- **DESCRIPTION OF THE TASK**: Output the data word for word, dropping every image.

-- BEGIN --

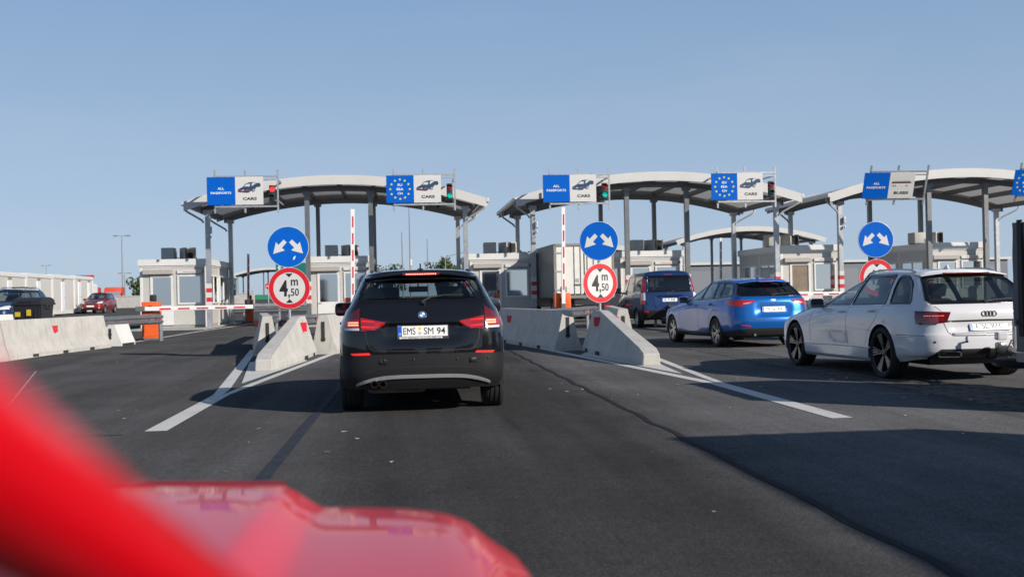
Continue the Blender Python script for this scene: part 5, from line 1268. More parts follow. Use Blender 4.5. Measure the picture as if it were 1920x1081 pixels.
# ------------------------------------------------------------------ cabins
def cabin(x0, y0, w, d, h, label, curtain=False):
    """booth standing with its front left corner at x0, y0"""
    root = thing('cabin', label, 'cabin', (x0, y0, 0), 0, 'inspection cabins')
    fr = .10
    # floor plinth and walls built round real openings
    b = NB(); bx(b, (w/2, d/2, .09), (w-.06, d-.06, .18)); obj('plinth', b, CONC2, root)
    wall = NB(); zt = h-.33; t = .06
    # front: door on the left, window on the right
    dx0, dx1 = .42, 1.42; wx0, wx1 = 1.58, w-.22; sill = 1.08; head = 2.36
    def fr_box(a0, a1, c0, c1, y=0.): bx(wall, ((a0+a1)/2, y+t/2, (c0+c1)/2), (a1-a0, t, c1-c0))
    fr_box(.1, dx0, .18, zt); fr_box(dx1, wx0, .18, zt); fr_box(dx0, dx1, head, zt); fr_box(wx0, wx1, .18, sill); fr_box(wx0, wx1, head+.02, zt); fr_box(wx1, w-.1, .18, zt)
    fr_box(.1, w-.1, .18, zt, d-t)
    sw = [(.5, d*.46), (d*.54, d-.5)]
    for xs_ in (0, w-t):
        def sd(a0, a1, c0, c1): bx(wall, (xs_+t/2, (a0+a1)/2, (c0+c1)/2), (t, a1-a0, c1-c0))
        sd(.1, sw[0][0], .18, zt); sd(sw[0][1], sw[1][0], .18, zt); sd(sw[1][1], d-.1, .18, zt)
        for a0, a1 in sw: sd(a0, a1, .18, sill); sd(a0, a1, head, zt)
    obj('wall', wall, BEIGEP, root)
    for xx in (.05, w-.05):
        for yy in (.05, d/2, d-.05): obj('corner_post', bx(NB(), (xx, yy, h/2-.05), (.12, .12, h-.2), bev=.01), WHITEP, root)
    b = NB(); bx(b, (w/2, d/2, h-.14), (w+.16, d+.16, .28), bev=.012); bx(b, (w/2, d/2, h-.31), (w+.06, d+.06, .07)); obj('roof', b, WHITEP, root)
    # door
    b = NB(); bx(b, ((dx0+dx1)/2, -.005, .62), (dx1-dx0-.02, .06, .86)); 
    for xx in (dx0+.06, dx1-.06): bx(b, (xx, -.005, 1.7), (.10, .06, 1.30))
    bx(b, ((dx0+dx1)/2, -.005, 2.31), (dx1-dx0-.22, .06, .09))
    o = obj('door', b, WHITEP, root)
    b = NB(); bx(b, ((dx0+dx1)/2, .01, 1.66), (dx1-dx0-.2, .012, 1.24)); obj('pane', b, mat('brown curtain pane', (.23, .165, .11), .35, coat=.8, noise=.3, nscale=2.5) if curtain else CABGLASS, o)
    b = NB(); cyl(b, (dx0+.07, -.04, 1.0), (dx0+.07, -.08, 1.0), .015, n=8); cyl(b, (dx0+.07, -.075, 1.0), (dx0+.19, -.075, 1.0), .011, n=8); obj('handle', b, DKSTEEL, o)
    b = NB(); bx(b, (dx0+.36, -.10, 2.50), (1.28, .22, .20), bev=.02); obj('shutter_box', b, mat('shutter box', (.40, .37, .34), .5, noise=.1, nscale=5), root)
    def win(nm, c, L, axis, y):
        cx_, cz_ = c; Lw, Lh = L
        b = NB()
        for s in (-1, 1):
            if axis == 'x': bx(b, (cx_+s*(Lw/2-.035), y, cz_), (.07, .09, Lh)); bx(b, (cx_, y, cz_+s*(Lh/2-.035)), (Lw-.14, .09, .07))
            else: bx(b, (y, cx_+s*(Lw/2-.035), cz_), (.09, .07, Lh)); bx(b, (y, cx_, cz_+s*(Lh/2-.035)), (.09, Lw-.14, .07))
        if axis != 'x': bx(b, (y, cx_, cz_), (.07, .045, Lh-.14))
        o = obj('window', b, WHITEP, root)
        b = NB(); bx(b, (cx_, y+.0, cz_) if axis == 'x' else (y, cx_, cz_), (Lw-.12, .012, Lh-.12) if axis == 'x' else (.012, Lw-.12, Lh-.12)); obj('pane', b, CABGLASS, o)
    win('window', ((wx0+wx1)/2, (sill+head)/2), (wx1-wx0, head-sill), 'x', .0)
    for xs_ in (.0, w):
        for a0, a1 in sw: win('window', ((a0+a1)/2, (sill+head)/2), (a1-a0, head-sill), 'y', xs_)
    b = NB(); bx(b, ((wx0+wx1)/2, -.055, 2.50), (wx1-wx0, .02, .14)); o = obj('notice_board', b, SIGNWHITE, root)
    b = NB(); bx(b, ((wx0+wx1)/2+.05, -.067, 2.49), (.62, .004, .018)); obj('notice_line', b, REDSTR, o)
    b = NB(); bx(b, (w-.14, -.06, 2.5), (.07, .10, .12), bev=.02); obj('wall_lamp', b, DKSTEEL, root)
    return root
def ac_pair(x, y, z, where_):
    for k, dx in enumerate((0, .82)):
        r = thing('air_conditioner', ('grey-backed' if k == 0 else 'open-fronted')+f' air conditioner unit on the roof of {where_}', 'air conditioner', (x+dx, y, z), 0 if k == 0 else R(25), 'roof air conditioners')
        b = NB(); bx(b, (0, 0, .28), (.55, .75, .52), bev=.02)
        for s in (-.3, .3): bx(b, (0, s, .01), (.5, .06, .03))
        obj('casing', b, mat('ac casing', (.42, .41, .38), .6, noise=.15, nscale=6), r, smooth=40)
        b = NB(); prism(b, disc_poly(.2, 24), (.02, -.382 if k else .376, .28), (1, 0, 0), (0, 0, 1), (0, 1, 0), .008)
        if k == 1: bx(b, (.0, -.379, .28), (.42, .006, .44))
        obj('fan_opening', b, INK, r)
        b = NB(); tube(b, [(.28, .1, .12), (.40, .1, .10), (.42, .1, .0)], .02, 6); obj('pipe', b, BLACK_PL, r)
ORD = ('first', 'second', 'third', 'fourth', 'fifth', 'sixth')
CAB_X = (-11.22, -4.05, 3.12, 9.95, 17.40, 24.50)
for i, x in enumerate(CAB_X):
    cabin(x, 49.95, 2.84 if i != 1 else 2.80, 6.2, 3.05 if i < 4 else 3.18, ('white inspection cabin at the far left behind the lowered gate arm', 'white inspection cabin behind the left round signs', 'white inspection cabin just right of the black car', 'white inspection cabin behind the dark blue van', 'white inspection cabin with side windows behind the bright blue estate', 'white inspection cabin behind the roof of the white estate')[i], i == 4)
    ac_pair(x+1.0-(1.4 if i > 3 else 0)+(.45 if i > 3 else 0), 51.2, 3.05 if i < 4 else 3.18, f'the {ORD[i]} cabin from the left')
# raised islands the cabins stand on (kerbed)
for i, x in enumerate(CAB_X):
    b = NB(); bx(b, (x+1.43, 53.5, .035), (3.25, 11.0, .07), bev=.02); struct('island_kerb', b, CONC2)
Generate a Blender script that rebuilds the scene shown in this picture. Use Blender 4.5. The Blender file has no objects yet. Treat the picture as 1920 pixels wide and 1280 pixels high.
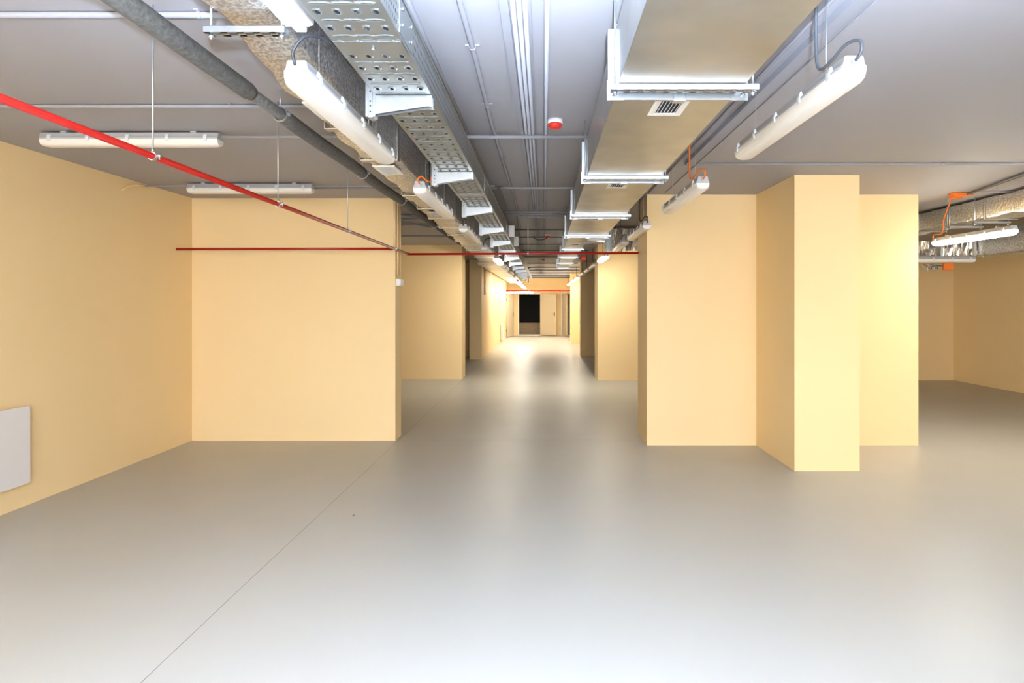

-- END --

- **TASK SOLUTION**:
Continue the Blender Python script for this scene: part 5, from line 1268. More parts follow. Use Blender 4.5. Measure the picture as if it were 1920x1081 pixels.
# ------------------------------------------------------------------ cabins
def cabin(x0, y0, w, d, h, label, curtain=False):
    """booth standing with its front left corner at x0, y0"""
    root = thing('cabin', label, 'cabin', (x0, y0, 0), 0, 'inspection cabins')
    fr = .10
    # floor plinth and walls built round real openings
    b = NB(); bx(b, (w/2, d/2, .09), (w-.06, d-.06, .18)); obj('plinth', b, CONC2, root)
    wall = NB(); zt = h-.33; t = .06
    # front: door on the left, window on the right
    dx0, dx1 = .42, 1.42; wx0, wx1 = 1.58, w-.22; sill = 1.08; head = 2.36
    def fr_box(a0, a1, c0, c1, y=0.): bx(wall, ((a0+a1)/2, y+t/2, (c0+c1)/2), (a1-a0, t, c1-c0))
    fr_box(.1, dx0, .18, zt); fr_box(dx1, wx0, .18, zt); fr_box(dx0, dx1, head, zt); fr_box(wx0, wx1, .18, sill); fr_box(wx0, wx1, head+.02, zt); fr_box(wx1, w-.1, .18, zt)
    fr_box(.1, w-.1, .18, zt, d-t)
    sw = [(.5, d*.46), (d*.54, d-.5)]
    for xs_ in (0, w-t):
        def sd(a0, a1, c0, c1): bx(wall, (xs_+t/2, (a0+a1)/2, (c0+c1)/2), (t, a1-a0, c1-c0))
        sd(.1, sw[0][0], .18, zt); sd(sw[0][1], sw[1][0], .18, zt); sd(sw[1][1], d-.1, .18, zt)
        for a0, a1 in sw: sd(a0, a1, .18, sill); sd(a0, a1, head, zt)
    obj('wall', wall, BEIGEP, root)
    for xx in (.05, w-.05):
        for yy in (.05, d/2, d-.05): obj('corner_post', bx(NB(), (xx, yy, h/2-.05), (.12, .12, h-.2), bev=.01), WHITEP, root)
    b = NB(); bx(b, (w/2, d/2, h-.14), (w+.16, d+.16, .28), bev=.012); bx(b, (w/2, d/2, h-.31), (w+.06, d+.06, .07)); obj('roof', b, WHITEP, root)
    # door
    b = NB(); bx(b, ((dx0+dx1)/2, -.005, .62), (dx1-dx0-.02, .06, .86)); 
    for xx in (dx0+.06, dx1-.06): bx(b, (xx, -.005, 1.7), (.10, .06, 1.30))
    bx(b, ((dx0+dx1)/2, -.005, 2.31), (dx1-dx0-.22, .06, .09))
    o = obj('door', b, WHITEP, root)
    b = NB(); bx(b, ((dx0+dx1)/2, .01, 1.66), (dx1-dx0-.2, .012, 1.24)); obj('pane', b, mat('brown curtain pane', (.23, .165, .11), .35, coat=.8, noise=.3, nscale=2.5) if curtain else CABGLASS, o)
    b = NB(); cyl(b, (dx0+.07, -.04, 1.0), (dx0+.07, -.08, 1.0), .015, n=8); cyl(b, (dx0+.07, -.075, 1.0), (dx0+.19, -.075, 1.0), .011, n=8); obj('handle', b, DKSTEEL, o)
    b = NB(); bx(b, (dx0+.36, -.10, 2.50), (1.28, .22, .20), bev=.02); obj('shutter_box', b, mat('shutter box', (.40, .37, .34), .5, noise=.1, nscale=5), root)
    def win(nm, c, L, axis, y):
        cx_, cz_ = c; Lw, Lh = L
        b = NB()
        for s in (-1, 1):
            if axis == 'x': bx(b, (cx_+s*(Lw/2-.035), y, cz_), (.07, .09, Lh)); bx(b, (cx_, y, cz_+s*(Lh/2-.035)), (Lw-.14, .09, .07))
            else: bx(b, (y, cx_+s*(Lw/2-.035), cz_), (.09, .07, Lh)); bx(b, (y, cx_, cz_+s*(Lh/2-.035)), (.09, Lw-.14, .07))
        if axis != 'x': bx(b, (y, cx_, cz_), (.07, .045, Lh-.14))
        o = obj('window', b, WHITEP, root)
        b = NB(); bx(b, (cx_, y+.0, cz_) if axis == 'x' else (y, cx_, cz_), (Lw-.12, .012, Lh-.12) if axis == 'x' else (.012, Lw-.12, Lh-.12)); obj('pane', b, CABGLASS, o)
    win('window', ((wx0+wx1)/2, (sill+head)/2), (wx1-wx0, head-sill), 'x', .0)
    for xs_ in (.0, w):
        for a0, a1 in sw: win('window', ((a0+a1)/2, (sill+head)/2), (a1-a0, head-sill), 'y', xs_)
    b = NB(); bx(b, ((wx0+wx1)/2, -.055, 2.50), (wx1-wx0, .02, .14)); o = obj('notice_board', b, SIGNWHITE, root)
    b = NB(); bx(b, ((wx0+wx1)/2+.05, -.067, 2.49), (.62, .004, .018)); obj('notice_line', b, REDSTR, o)
    b = NB(); bx(b, (w-.14, -.06, 2.5), (.07, .10, .12), bev=.02); obj('wall_lamp', b, DKSTEEL, root)
    return root
def ac_pair(x, y, z, where_):
    for k, dx in enumerate((0, .82)):
        r = thing('air_conditioner', ('grey-backed' if k == 0 else 'open-fronted')+f' air conditioner unit on the roof of {where_}', 'air conditioner', (x+dx, y, z), 0 if k == 0 else R(25), 'roof air conditioners')
        b = NB(); bx(b, (0, 0, .28), (.55, .75, .52), bev=.02)
        for s in (-.3, .3): bx(b, (0, s, .01), (.5, .06, .03))
        obj('casing', b, mat('ac casing', (.42, .41, .38), .6, noise=.15, nscale=6), r, smooth=40)
        b = NB(); prism(b, disc_poly(.2, 24), (.02, -.382 if k else .376, .28), (1, 0, 0), (0, 0, 1), (0, 1, 0), .008)
        if k == 1: bx(b, (.0, -.379, .28), (.42, .006, .44))
        obj('fan_opening', b, INK, r)
        b = NB(); tube(b, [(.28, .1, .12), (.40, .1, .10), (.42, .1, .0)], .02, 6); obj('pipe', b, BLACK_PL, r)
ORD = ('first', 'second', 'third', 'fourth', 'fifth', 'sixth')
CAB_X = (-11.22, -4.05, 3.12, 9.95, 17.40, 24.50)
for i, x in enumerate(CAB_X):
    cabin(x, 49.95, 2.84 if i != 1 else 2.80, 6.2, 3.05 if i < 4 else 3.18, ('white inspection cabin at the far left behind the lowered gate arm', 'white inspection cabin behind the left round signs', 'white inspection cabin just right of the black car', 'white inspection cabin behind the dark blue van', 'white inspection cabin with side windows behind the bright blue estate', 'white inspection cabin behind the roof of the white estate')[i], i == 4)
    ac_pair(x+1.0-(1.4 if i > 3 else 0)+(.45 if i > 3 else 0), 51.2, 3.05 if i < 4 else 3.18, f'the {ORD[i]} cabin from the left')
# raised islands the cabins stand on (kerbed)
for i, x in enumerate(CAB_X):
    b = NB(); bx(b, (x+1.43, 53.5, .035), (3.25, 11.0, .07), bev=.02); struct('island_kerb', b, CONC2)
Generate a Blender script that rebuilds the scene shown in this picture. Use Blender 4.5. The Blender file has no objects yet. Treat the picture as 1920 pixels wide and 1280 pixels high.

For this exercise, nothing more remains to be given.